Documents de Cour :
Depuis plusieurs années maintenant, les historiens ont découvert la richesse de ce qu’on appelle couramment « les archives judiciaires » et s’intéressent de plus en plus aux traces documentaires laissées par l’appareil étatique de la régulation sociale et de la justice criminelle d’une époque révolue comme le XIXe et XXe siècles. Les documents de Cour sont de nature hétérogène: on retrouve des dépositions, des jugements, des mandats d’arrestation, de la correspondance et des déclarations de tous les genres. Dans le cas des documents de Cour que nous avons regroupés sur ce site Web, ce sont en fait aussi des documents gouvernementaux, car le Comté de Queen’s du Nouveau-Brunswick est gouverné par Grand Jury à l'époque. En effet, le Palais de Justice de Gagetown reçoit à la fois les causes criminelles et les réunions administratives, les deux devant jury! Comme les frais des soins qui ont été administrés à Gamby ont été défrayés par le Comté et la Province, les demandes de remboursement ont laissé des traces administratives dans les archives.
La complexité d’un appareil mixte comme celui-ci, judiciaire et gouvernemental à la fois, entraîne un fouillis considérable dans les archives. Les historiens utilisant les archives de Cour sont confrontés à la nature incomplète et déroutante des archives judiciaires. La plupart de ces documents ont été écrits à la main, mais certains ont été dactylographiés à mesure que la technologie devenait accessible. Plusieurs sont très difficiles à lire, parce que l’écriture est souvent peu soignée ou que la qualité des documents s’est dégradée avec le temps. De plus, certaines bibliothèques et centres d’archives ont regroupé, catalogué et microfilmé les documents pertinents, comme l’ont fait les Archives provinciales du Nouveau-Brunswick en séparant les causes criminelles des sessions d’administration du Comté de Queen’s. Bien que cela facilite leur travail, les historiens doivent être conscients que la création d’une pareille collection implique un certain degré d’interprétation lors de la sélection des documents, de leur classification et de leur organisation.
Même si les documents judiciaires sont produits par des instances gouvernementales, des avocats ou des juges respectés, la critique de ces sources doit ne peut être évitée.

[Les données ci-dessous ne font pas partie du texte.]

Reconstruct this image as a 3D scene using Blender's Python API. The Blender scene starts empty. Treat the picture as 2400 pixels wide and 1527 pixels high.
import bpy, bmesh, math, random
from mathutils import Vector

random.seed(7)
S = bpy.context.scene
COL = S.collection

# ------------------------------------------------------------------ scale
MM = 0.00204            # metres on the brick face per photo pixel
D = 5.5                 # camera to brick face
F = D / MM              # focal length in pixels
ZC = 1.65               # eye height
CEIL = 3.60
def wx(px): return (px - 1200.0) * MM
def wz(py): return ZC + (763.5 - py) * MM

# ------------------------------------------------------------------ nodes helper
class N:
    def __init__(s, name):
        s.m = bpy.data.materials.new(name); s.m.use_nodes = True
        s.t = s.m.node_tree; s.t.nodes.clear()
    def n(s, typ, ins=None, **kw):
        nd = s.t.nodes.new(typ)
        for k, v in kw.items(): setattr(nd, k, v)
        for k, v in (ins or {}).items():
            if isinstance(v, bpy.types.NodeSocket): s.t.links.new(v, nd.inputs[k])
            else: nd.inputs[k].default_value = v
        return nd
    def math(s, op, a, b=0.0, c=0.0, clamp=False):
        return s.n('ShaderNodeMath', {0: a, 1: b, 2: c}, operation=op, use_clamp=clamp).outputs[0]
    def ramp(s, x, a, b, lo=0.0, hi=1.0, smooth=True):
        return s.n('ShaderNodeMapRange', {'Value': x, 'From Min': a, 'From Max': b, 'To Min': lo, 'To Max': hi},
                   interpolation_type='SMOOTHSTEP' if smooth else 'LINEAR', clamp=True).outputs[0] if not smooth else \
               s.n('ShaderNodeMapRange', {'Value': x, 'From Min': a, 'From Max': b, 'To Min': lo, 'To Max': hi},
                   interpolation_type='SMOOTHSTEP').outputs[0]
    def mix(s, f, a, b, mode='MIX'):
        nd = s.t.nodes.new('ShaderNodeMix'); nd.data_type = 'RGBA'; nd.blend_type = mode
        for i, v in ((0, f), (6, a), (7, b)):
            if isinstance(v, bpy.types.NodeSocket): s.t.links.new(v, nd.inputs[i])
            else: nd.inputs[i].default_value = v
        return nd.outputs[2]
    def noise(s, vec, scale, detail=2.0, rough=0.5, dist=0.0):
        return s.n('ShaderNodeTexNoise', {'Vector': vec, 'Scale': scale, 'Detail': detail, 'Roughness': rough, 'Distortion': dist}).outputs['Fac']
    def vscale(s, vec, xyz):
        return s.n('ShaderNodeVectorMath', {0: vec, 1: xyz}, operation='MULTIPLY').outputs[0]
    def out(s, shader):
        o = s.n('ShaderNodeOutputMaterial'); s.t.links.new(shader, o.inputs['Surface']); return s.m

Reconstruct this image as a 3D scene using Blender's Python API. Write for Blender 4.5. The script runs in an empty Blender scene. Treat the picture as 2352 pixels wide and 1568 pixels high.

Leurs auteurs ont pu faire des erreurs ou mentir comme quiconque. Par exemple, les versions officielles des minutes de la Cour sont généralement mieux écrites, mais pas toujours aussi complètes que les brouillons de ces mêmes minutes. De plus, certaines décisions controversées ont pu disparaître des rapports officiels, comme la décision des payeurs de taxes de Chipman de se débarrasser du Frozen Man qui est disparu des documents de Cour. Les chercheurs ne doivent pas oublier que les juges et jurés, par exemple, ne laissaient pas leurs propres opinions et partis pris à l’extérieur de la salle d’audience et que leurs notes n’étaient pas toujours objectives.